Exercise details:
Copy every line of the listing exactly.

Supplied information:
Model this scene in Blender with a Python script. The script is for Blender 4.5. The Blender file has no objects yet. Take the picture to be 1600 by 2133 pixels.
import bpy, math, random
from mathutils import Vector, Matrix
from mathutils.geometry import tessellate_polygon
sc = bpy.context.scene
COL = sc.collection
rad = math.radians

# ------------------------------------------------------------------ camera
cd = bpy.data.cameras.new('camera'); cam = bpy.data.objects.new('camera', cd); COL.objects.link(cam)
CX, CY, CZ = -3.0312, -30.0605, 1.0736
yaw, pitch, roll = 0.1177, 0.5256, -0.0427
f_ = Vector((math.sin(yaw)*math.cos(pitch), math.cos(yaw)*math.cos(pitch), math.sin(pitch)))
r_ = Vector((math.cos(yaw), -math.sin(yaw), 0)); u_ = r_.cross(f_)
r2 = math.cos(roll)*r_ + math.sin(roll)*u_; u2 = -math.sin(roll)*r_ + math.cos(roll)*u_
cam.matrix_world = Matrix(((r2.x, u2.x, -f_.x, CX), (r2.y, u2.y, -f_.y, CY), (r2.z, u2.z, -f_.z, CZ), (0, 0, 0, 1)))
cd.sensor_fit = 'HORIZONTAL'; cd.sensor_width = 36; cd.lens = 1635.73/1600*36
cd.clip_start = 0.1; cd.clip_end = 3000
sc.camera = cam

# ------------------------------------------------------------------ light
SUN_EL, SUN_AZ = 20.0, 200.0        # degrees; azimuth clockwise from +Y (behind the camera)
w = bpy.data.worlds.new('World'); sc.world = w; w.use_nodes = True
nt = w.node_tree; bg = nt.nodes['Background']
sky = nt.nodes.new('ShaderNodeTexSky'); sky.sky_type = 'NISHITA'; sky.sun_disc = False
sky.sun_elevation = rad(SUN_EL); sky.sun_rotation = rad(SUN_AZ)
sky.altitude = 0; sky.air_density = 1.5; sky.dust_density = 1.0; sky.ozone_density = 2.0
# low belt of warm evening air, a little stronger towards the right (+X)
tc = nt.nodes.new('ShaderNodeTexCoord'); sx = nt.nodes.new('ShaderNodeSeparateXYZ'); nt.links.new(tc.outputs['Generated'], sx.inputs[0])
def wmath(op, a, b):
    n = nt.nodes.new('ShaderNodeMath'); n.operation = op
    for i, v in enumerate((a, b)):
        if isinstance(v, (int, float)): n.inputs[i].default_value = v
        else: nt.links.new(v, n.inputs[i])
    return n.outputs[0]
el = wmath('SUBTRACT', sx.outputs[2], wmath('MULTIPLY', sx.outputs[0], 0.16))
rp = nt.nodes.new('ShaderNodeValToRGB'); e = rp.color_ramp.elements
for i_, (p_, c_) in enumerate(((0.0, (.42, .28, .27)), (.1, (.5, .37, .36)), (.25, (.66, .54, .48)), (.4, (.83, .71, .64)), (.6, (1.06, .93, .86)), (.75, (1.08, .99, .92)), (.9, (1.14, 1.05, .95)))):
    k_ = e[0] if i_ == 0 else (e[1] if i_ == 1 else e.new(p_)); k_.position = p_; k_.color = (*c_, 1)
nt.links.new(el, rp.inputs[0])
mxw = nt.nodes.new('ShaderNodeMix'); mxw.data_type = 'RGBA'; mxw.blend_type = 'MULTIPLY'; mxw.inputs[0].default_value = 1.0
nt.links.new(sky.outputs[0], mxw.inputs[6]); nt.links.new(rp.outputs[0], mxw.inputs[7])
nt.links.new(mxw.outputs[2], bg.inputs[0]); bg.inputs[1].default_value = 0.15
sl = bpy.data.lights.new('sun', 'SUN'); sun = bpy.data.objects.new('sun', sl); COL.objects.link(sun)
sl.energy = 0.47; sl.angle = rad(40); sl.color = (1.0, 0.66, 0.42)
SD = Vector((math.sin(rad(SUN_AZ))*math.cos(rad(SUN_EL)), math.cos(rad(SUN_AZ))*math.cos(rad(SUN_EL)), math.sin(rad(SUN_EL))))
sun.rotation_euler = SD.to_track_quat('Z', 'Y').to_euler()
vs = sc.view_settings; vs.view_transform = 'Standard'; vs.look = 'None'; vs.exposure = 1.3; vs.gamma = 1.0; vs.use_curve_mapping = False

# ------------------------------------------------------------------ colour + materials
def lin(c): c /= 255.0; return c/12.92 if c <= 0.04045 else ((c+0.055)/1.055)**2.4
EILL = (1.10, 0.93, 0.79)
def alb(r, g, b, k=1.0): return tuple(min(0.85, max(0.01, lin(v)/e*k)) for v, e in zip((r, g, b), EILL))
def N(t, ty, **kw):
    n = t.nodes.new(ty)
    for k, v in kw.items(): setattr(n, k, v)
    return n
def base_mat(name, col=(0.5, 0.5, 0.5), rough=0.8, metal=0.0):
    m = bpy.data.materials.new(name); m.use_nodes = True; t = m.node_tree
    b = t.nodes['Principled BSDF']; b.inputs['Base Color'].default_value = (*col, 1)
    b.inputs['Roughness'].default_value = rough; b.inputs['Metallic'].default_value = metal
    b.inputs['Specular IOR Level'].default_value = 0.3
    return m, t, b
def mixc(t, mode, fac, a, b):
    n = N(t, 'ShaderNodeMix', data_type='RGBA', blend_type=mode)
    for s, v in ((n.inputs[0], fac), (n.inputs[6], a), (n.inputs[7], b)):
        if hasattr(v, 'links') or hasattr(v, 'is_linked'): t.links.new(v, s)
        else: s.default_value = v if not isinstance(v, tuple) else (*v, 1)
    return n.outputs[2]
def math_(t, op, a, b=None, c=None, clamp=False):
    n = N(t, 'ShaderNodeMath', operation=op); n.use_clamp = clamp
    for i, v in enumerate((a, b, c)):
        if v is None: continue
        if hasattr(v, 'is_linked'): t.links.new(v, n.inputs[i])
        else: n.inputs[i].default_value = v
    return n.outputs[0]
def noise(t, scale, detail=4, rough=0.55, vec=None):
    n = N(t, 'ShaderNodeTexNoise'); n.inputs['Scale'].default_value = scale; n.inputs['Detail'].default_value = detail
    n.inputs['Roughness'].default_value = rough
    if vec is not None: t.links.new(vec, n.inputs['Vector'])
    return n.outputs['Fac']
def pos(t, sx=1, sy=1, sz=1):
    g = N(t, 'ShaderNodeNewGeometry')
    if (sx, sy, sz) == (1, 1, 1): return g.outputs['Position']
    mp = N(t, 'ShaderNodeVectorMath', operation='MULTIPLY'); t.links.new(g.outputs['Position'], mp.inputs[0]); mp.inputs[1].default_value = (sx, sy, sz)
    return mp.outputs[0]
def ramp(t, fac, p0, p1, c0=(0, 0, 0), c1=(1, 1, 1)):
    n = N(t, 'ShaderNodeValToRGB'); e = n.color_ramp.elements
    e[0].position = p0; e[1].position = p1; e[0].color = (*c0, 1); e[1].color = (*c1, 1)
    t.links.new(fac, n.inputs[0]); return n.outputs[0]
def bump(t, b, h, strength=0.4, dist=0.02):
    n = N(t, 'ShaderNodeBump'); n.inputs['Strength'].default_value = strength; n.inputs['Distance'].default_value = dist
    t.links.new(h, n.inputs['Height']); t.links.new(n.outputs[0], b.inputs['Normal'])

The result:
Model this scene in Blender with a Python script. The script is for Blender 4.5. The Blender file has no objects yet. Take the picture to be 1600 by 2133 pixels.
import bpy, math, random
from mathutils import Vector, Matrix
from mathutils.geometry import tessellate_polygon
sc = bpy.context.scene
COL = sc.collection
rad = math.radians

# ------------------------------------------------------------------ camera
cd = bpy.data.cameras.new('camera'); cam = bpy.data.objects.new('camera', cd); COL.objects.link(cam)
CX, CY, CZ = -3.0312, -30.0605, 1.0736
yaw, pitch, roll = 0.1177, 0.5256, -0.0427
f_ = Vector((math.sin(yaw)*math.cos(pitch), math.cos(yaw)*math.cos(pitch), math.sin(pitch)))
r_ = Vector((math.cos(yaw), -math.sin(yaw), 0)); u_ = r_.cross(f_)
r2 = math.cos(roll)*r_ + math.sin(roll)*u_; u2 = -math.sin(roll)*r_ + math.cos(roll)*u_
cam.matrix_world = Matrix(((r2.x, u2.x, -f_.x, CX), (r2.y, u2.y, -f_.y, CY), (r2.z, u2.z, -f_.z, CZ), (0, 0, 0, 1)))
cd.sensor_fit = 'HORIZONTAL'; cd.sensor_width = 36; cd.lens = 1635.73/1600*36
cd.clip_start = 0.1; cd.clip_end = 3000
sc.camera = cam

# ------------------------------------------------------------------ light
SUN_EL, SUN_AZ = 20.0, 200.0        # degrees; azimuth clockwise from +Y (behind the camera)
w = bpy.data.worlds.new('World'); sc.world = w; w.use_nodes = True
nt = w.node_tree; bg = nt.nodes['Background']
sky = nt.nodes.new('ShaderNodeTexSky'); sky.sky_type = 'NISHITA'; sky.sun_disc = False
sky.sun_elevation = rad(SUN_EL); sky.sun_rotation = rad(SUN_AZ)
sky.altitude = 0; sky.air_density = 1.5; sky.dust_density = 1.0; sky.ozone_density = 2.0
# low belt of warm evening air, a little stronger towards the right (+X)
tc = nt.nodes.new('ShaderNodeTexCoord'); sx = nt.nodes.new('ShaderNodeSeparateXYZ'); nt.links.new(tc.outputs['Generated'], sx.inputs[0])
def wmath(op, a, b):
    n = nt.nodes.new('ShaderNodeMath'); n.operation = op
    for i, v in enumerate((a, b)):
        if isinstance(v, (int, float)): n.inputs[i].default_value = v
        else: nt.links.new(v, n.inputs[i])
    return n.outputs[0]
el = wmath('SUBTRACT', sx.outputs[2], wmath('MULTIPLY', sx.outputs[0], 0.16))
rp = nt.nodes.new('ShaderNodeValToRGB'); e = rp.color_ramp.elements
for i_, (p_, c_) in enumerate(((0.0, (.42, .28, .27)), (.1, (.5, .37, .36)), (.25, (.66, .54, .48)), (.4, (.83, .71, .64)), (.6, (1.06, .93, .86)), (.75, (1.08, .99, .92)), (.9, (1.14, 1.05, .95)))):
    k_ = e[0] if i_ == 0 else (e[1] if i_ == 1 else e.new(p_)); k_.position = p_; k_.color = (*c_, 1)
nt.links.new(el, rp.inputs[0])
mxw = nt.nodes.new('ShaderNodeMix'); mxw.data_type = 'RGBA'; mxw.blend_type = 'MULTIPLY'; mxw.inputs[0].default_value = 1.0
nt.links.new(sky.outputs[0], mxw.inputs[6]); nt.links.new(rp.outputs[0], mxw.inputs[7])
nt.links.new(mxw.outputs[2], bg.inputs[0]); bg.inputs[1].default_value = 0.15
sl = bpy.data.lights.new('sun', 'SUN'); sun = bpy.data.objects.new('sun', sl); COL.objects.link(sun)
sl.energy = 0.47; sl.angle = rad(40); sl.color = (1.0, 0.66, 0.42)
SD = Vector((math.sin(rad(SUN_AZ))*math.cos(rad(SUN_EL)), math.cos(rad(SUN_AZ))*math.cos(rad(SUN_EL)), math.sin(rad(SUN_EL))))
sun.rotation_euler = SD.to_track_quat('Z', 'Y').to_euler()
vs = sc.view_settings; vs.view_transform = 'Standard'; vs.look = 'None'; vs.exposure = 1.3; vs.gamma = 1.0; vs.use_curve_mapping = False

# ------------------------------------------------------------------ colour + materials
def lin(c): c /= 255.0; return c/12.92 if c <= 0.04045 else ((c+0.055)/1.055)**2.4
EILL = (1.10, 0.93, 0.79)
def alb(r, g, b, k=1.0): return tuple(min(0.85, max(0.01, lin(v)/e*k)) for v, e in zip((r, g, b), EILL))
def N(t, ty, **kw):
    n = t.nodes.new(ty)
    for k, v in kw.items(): setattr(n, k, v)
    return n
def base_mat(name, col=(0.5, 0.5, 0.5), rough=0.8, metal=0.0):
    m = bpy.data.materials.new(name); m.use_nodes = True; t = m.node_tree
    b = t.nodes['Principled BSDF']; b.inputs['Base Color'].default_value = (*col, 1)
    b.inputs['Roughness'].default_value = rough; b.inputs['Metallic'].default_value = metal
    b.inputs['Specular IOR Level'].default_value = 0.3
    return m, t, b
def mixc(t, mode, fac, a, b):
    n = N(t, 'ShaderNodeMix', data_type='RGBA', blend_type=mode)
    for s, v in ((n.inputs[0], fac), (n.inputs[6], a), (n.inputs[7], b)):
        if hasattr(v, 'links') or hasattr(v, 'is_linked'): t.links.new(v, s)
        else: s.default_value = v if not isinstance(v, tuple) else (*v, 1)
    return n.outputs[2]
def math_(t, op, a, b=None, c=None, clamp=False):
    n = N(t, 'ShaderNodeMath', operation=op); n.use_clamp = clamp
    for i, v in enumerate((a, b, c)):
        if v is None: continue
        if hasattr(v, 'is_linked'): t.links.new(v, n.inputs[i])
        else: n.inputs[i].default_value = v
    return n.outputs[0]
def noise(t, scale, detail=4, rough=0.55, vec=None):
    n = N(t, 'ShaderNodeTexNoise'); n.inputs['Scale'].default_value = scale; n.inputs['Detail'].default_value = detail
    n.inputs['Roughness'].default_value = rough
    if vec is not None: t.links.new(vec, n.inputs['Vector'])
    return n.outputs['Fac']
def pos(t, sx=1, sy=1, sz=1):
    g = N(t, 'ShaderNodeNewGeometry')
    if (sx, sy, sz) == (1, 1, 1): return g.outputs['Position']
    mp = N(t, 'ShaderNodeVectorMath', operation='MULTIPLY'); t.links.new(g.outputs['Position'], mp.inputs[0]); mp.inputs[1].default_value = (sx, sy, sz)
    return mp.outputs[0]
def ramp(t, fac, p0, p1, c0=(0, 0, 0), c1=(1, 1, 1)):
    n = N(t, 'ShaderNodeValToRGB'); e = n.color_ramp.elements
    e[0].position = p0; e[1].position = p1; e[0].color = (*c0, 1); e[1].color = (*c1, 1)
    t.links.new(fac, n.inputs[0]); return n.outputs[0]
def bump(t, b, h, strength=0.4, dist=0.02):
    n = N(t, 'ShaderNodeBump'); n.inputs['Strength'].default_value = strength; n.inputs['Distance'].default_value = dist
    t.links.new(h, n.inputs['Height']); t.links.new(n.outputs[0], b.inputs['Normal'])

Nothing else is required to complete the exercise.